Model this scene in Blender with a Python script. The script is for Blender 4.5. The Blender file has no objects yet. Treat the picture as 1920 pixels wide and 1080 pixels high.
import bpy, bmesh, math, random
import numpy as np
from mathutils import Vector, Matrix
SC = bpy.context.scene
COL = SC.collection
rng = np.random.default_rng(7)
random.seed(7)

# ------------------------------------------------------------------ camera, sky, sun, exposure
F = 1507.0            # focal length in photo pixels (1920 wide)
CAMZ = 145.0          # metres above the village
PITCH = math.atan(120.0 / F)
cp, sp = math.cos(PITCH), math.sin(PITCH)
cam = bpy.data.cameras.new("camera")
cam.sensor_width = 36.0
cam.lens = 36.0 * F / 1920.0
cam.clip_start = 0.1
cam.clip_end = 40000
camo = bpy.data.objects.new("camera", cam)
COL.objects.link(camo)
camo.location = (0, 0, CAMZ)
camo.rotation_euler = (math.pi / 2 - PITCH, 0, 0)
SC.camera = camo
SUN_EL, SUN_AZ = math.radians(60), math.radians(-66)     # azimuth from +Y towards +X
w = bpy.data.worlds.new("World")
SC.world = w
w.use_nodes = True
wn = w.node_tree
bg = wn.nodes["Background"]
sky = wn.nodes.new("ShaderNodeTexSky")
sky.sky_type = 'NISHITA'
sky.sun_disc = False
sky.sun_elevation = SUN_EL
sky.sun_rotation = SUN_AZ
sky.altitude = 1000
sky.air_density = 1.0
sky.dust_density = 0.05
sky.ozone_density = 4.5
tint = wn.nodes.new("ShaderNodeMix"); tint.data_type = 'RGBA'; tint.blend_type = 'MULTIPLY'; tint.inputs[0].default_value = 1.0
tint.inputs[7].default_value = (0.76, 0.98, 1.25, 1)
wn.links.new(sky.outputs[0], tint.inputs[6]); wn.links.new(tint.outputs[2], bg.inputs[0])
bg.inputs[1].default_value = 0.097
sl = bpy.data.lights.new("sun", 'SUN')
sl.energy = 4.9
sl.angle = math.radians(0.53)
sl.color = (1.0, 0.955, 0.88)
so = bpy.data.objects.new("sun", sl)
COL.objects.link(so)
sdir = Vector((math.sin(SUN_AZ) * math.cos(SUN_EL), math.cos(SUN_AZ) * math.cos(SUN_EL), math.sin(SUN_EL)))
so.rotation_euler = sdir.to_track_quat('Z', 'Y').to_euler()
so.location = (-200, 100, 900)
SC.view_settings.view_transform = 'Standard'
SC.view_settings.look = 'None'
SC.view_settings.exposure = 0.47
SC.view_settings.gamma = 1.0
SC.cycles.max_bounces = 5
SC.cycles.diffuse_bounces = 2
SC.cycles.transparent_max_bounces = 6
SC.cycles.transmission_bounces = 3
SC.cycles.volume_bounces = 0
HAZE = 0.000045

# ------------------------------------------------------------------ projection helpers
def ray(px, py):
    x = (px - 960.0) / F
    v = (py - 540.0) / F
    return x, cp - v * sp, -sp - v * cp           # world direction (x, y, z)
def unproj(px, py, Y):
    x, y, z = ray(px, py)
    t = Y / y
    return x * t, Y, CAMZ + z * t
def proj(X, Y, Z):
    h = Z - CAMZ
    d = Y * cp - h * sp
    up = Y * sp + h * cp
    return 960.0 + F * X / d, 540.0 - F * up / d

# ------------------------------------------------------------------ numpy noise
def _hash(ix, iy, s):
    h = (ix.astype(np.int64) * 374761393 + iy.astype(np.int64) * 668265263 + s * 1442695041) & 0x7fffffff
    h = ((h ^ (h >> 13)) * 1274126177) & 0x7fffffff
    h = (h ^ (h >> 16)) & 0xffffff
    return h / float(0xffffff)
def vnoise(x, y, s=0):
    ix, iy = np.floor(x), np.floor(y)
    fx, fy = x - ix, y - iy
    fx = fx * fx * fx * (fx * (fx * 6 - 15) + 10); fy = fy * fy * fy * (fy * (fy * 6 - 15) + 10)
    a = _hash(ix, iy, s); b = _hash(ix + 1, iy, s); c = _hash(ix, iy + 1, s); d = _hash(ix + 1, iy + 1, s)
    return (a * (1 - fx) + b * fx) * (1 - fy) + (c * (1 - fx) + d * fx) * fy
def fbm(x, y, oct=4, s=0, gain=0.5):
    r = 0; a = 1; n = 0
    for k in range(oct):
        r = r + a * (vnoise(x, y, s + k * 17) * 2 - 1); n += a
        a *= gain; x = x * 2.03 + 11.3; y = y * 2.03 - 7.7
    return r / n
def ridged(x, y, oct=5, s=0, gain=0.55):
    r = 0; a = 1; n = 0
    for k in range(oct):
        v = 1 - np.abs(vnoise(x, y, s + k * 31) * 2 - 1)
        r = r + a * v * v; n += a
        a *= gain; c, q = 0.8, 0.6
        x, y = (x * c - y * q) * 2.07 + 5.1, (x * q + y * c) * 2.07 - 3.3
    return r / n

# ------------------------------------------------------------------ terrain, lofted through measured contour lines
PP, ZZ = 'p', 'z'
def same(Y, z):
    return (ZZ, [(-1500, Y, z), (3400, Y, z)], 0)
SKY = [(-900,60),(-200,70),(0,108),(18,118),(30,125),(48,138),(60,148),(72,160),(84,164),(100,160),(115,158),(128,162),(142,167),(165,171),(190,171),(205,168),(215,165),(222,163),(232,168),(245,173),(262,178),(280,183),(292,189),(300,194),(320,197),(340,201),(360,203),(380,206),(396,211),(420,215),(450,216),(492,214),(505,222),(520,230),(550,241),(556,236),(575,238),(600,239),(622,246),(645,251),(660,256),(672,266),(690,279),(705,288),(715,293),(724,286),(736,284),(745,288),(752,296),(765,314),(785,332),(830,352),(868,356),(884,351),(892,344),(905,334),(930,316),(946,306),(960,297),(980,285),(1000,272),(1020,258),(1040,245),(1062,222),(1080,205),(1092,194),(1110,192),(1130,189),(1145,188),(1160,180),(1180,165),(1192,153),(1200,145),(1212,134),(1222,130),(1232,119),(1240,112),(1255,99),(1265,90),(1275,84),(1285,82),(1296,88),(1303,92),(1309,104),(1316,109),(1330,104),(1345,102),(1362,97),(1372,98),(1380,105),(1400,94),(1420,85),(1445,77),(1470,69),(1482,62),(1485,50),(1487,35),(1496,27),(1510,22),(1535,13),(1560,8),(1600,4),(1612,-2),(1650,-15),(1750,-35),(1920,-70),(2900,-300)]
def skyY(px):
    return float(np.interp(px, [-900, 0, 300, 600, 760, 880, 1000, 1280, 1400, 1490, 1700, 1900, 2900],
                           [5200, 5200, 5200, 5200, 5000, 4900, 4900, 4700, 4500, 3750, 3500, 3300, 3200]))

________

**What the task requires:** Copy exactly the lines that run from the first line of the data to the line containing "random.seed(7)", please, with both ends included and nothing else.

**Answer for this exercise:**
Model this scene in Blender with a Python script. The script is for Blender 4.5. The Blender file has no objects yet. Treat the picture as 1920 pixels wide and 1080 pixels high.
import bpy, bmesh, math, random
import numpy as np
from mathutils import Vector, Matrix
SC = bpy.context.scene
COL = SC.collection
rng = np.random.default_rng(7)
random.seed(7)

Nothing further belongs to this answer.